One the first day I set course for Phố Châu. I wanted to see what else was on the western roads because it had been so excellent so far. There was more traffic but it was still unbusy. Rain came in the late morning but I passed through quickly. I forgot my raincoat at the restaurant where I ate lunch, and didn’t realise until I was an hour beyond.


There was a helpful young man at the hotel where I stayed, and he helped me find a nice new raincoat. I would lose this one too the following week. This guy took me out to dinner to meet his friends and spoke about the importance of English. He had been learning only a few months and was still at a beginner level, though he was able to communicate well. There was so much that he wanted to say, that he talked even while we rode together on his bike, slowing down each time he thought of something to say.

The next day took me west then east through Thái Hòa. The western roads were very quiet and felt quite far from civilisation, though it’s not really the case. The country is so narrow here that I passed within of a few kilometres of Vietnam’s western border, and ended up on the eastern side of the country, despite my destination being nearly straight north of where I set out.

Hut on the hill 1000

I did have a bit of a crisis with my camera when the mirror suddenly stopped re-cocking. The latch wouldn’t catch the mirror and it would return to the top.

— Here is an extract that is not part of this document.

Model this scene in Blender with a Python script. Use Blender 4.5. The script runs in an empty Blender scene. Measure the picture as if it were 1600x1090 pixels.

This was quite troubling for me as the camera is expensive to repair, and apparently more delicate than I had hoped. Despite the care I had taken to preserve it, the camera had evidently taken enough damage to stop it working properly. It could still take photos, and I could still reset the mirror manually (though I had to remove the lens each time to do this). That evening I took my little pliers and bent the latch to a position where it would catch the mirror again. However this likely affected the focus – when the mirror isn’t in the correct position, the image on the focussing screen won’t have the same focus as the image that goes to the film. This worried me for the rest of the trip. In hindsight it wasn’t too bad, and after having the camera repaired I’m still terrible at manual focussing anyway.

That day I didn’t have a particular destination in mind, and just drove until the sun started to set. I ended up at a guesthouse a little north of Thái Hòa, where the family invited me to have dinner with them. We had fairly long conversations using Google’s voice translator, which worked remarkably well. I think it works a lot better with a northern Vietnamese accent, as I haven’t had the same success with it down south. I busted out my Instax camera, which is always a people-pleaser. Unfortunately it fell of the ladder which was our makeshift tripod. The family was so apologetic and even offered to pay for it, but it only got a little crack in it and still works well to this day. I really enjoyed my stay here and it remains one of my favourite examples of the benefits of ‘going local.’


It was a very wet morning when I got up. The area around Thanh Hoa has a lot of rivers and the rain was absolutely bucketing. I travelled many bridges and raised roads that provided paths though the swollen streams. One vivid memory I have is giving a lift to middle-aged lady. She happily jumped on between me and my pack (strapped to the rear half of the saddle), forcing me to kind of squat in front of the saddle, over the metal rack. It was a very uncomfortable position, especially when we hit a bump – the force of it would travel through the part of me closest to the rack. After a couple kilometres of this I couldn’t keep myself from vocalising the pain. Mercifully, the ordeal came to an end before we had some kind of accident and the lady thanked me happily. I’m fairly sure there was no lasting damage, so all’s well I guess.

Smoking a big ol’ bamboo pipe, watching the rain. These pipes are a common sight in the north.

That day I aimed for Tam Cốc – but before that, I took a detour to a place recommended in Vietnam Coracle (that Bible for all journeymakers in Vietnam) – the old Hồ citadel. This was the seat of power for the Hồ dynasty for a short time around the year 1400 and later used as a fort. Now it’s a rice farm, though most of the outer walls remain, in a rough square shape with a gate in each wall. It was very quiet place with only a handful of visitors.

Thanh Nha Ho DT v5 1000.jpg
View of the southeast gate from the north-east

After some pleasant wandering around this place, it was a couple hours’ ride to Tam Cốc. The rain had stopped but I was very happy to arrive and have a hot shower, a hot dinner and some hot tea.